In the photos that later emerged, we were able to witness displays of courage in average citizens who were no longer afraid of the powers that be, exhibiting traits not unlike the unknown hero who stood in front of the tank in Tiananmen.

The silent majority will continue to take the fight in making our votes count, though we must know that with power comes responsibility, that it will be us who will be accountable, not BN, not PR, nor any other political party.

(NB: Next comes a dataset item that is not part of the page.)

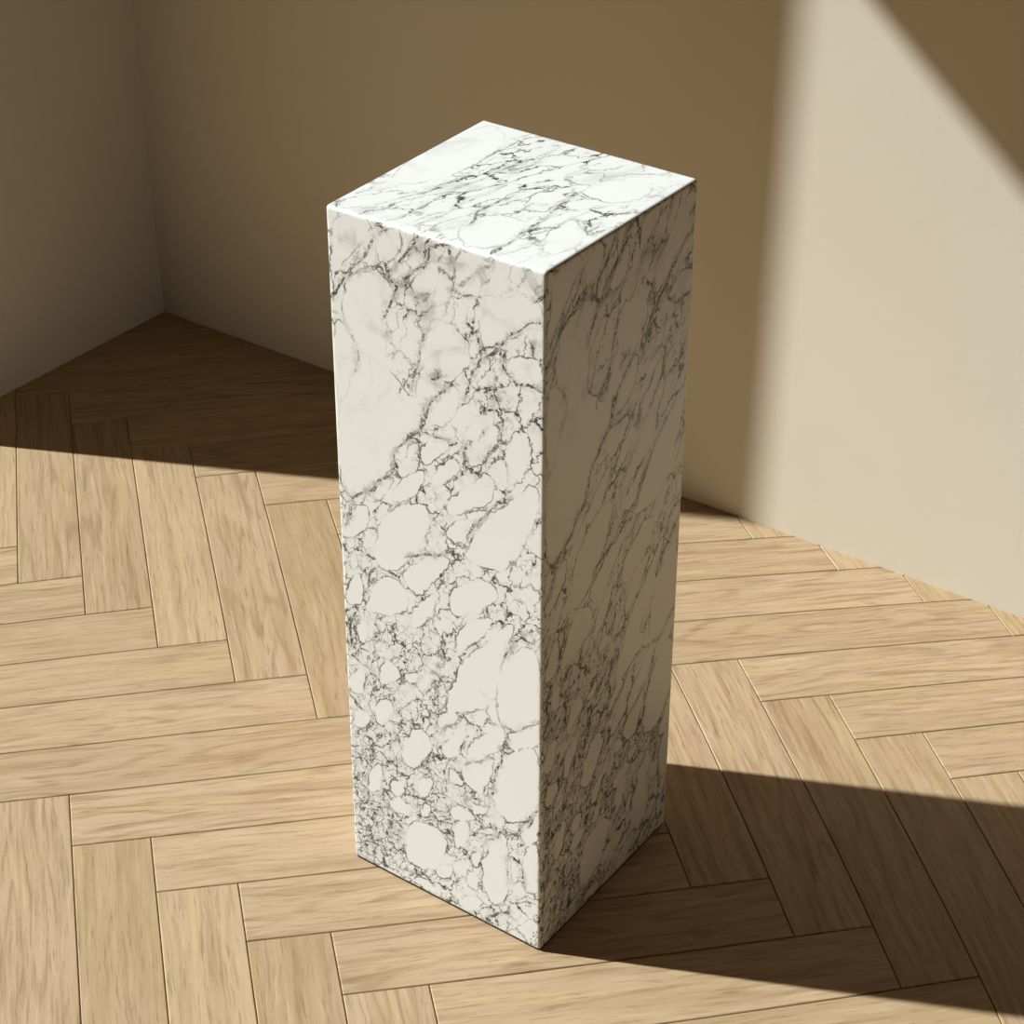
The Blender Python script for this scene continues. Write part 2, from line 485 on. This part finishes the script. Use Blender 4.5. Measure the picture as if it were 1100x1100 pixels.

I remind you that we must have the fortitude to overcome roadblocks in terms of difficult transformations the country will surely go through.

And yet it is not enough.

We must continue to shout, we must continue to wear yellow on Saturdays, we must register our kids as Anak Malaysia, we must continue to question authority, and in order to do all these we must learn to speak freely and without fear, which is why we must also elect representatives who would act to repeal the Printing Presses and Publications Act, the Sedition Act & abolish the ISA, the Official Secrets Act.

There must be a day the Malay majority in Malaysia elects a gay, non Muslim, non Malay woman to become Prime Minister, and holds her accountable only by the virtue of her work.